Thanks for the feedback. I modified the setup.py file so now besselaes.so is under the timml directory. I ran the example on linux and the imports worked correctly.

To build the conda package I ran conda build timml --numpy=1.12 --python=2.7 inside the recipes directory of my staged-recipes fork. Then, I created a new environment coda create -n timml_test python=2.7, activated the environment with source activate timml_test, then installed the local build with conda install --use-local timml to test it.

I uploaded the new package to my Anaconda.org channel, but I again had to use the -force flag to convert to other platforms, and that is probably why you are not able to open the besselaes.so file. conda convert --platform all /home/jentjr/anaconda3/conda-bld/linux-64/timml-4.0.5-py27_0.tar.bz2 -f

I am having trouble specifying the fortran compiler on my windows machine at work to build the package, but from the conda-forge getting started section copied below, it looks like if you submit a pull request for the staged-recipe, it will be built and tested on windows, linux, and osx. So, I wonder if it would pass.

** Getting started

Fork this repository. Make a new folder in recipes for your package. Look at the example recipe and our FAQ for help. Open a pull request. Building of your package will be tested on Windows, Mac and Linux. When your pull request is merged a new repository, called a feedstock, will be created in the github conda-forge organization, and build/upload of your package will automatically be triggered. Once complete, the package is available on conda-forge. **

Would you want to accept my changes to timml, and modify the staged-recipe to point towards your account, then submit the pull request to see if the builds would work? Or, if it is okay with you, I could submit the pull request to make sure before you merge my changes. I'll keep trying to build on windows too.

Thanks,

Justin

mbakker7 commented 7 years ago

Thanks, Justin.

I will tend to this next week. Gotta finish some other stuff first.

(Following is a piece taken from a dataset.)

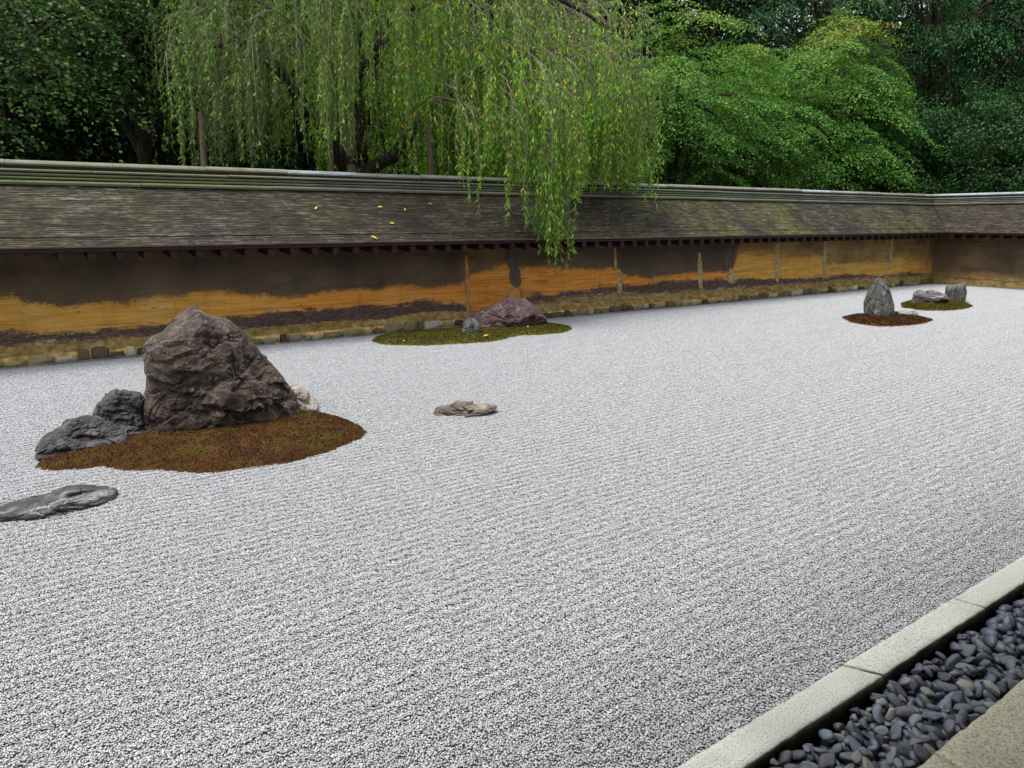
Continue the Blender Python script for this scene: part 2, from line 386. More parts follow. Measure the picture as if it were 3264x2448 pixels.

So I'll get back to you about this,

Mark

On Wed, Mar 22, 2017 at 5:52 AM, Justin Jent notifications@github.com wrote:

Mark,

Thanks for the feedback. I modified the setup.py file so now besselaes.so is under the timml directory. I ran the example on linux and the imports worked correctly.

To build the conda package I ran conda build timml --numpy=1.12 --python=2.7 inside the recipes directory of my staged-recipes https://github.com/jentjr/staged-recipes fork. Then, I created a new environment coda create -n timml_test python=2.7, activated the environment with source activate timml_test, then installed the local build with conda install --use-local timml to test it.

I uploaded the new package to my Anaconda.org channel, but I again had to use the -force flag to convert to other platforms, and that is probably why you are not able to open the besselaes.so file. conda convert --platform all /home/jentjr/anaconda3/conda- bld/linux-64/timml-4.0.5-py27_0.tar.bz2 -f

I am having trouble specifying the fortran compiler on my windows machine at work to build the package, but from the conda-forge getting started section copied below, it looks like if you submit a pull request for the staged-recipe, it will be built and tested on windows, linux, and osx. So, I wonder if it would pass.

** Getting started

Fork this repository. Make a new folder in recipes for your package. Look at the example recipe and our FAQ for help. Open a pull request. Building of your package will be tested on Windows, Mac and Linux. When your pull request is merged a new repository, called a feedstock, will be created in the github conda-forge organization, and build/upload of your package will automatically be triggered. Once complete, the package is available on conda-forge. **

Would you want to accept my changes to timml, and modify the staged-recipe to point towards your account, then submit the pull request to see if the builds would work? Or, if it is okay with you, I could submit the pull request to make sure before you merge my changes. I'll keep trying to build on windows too.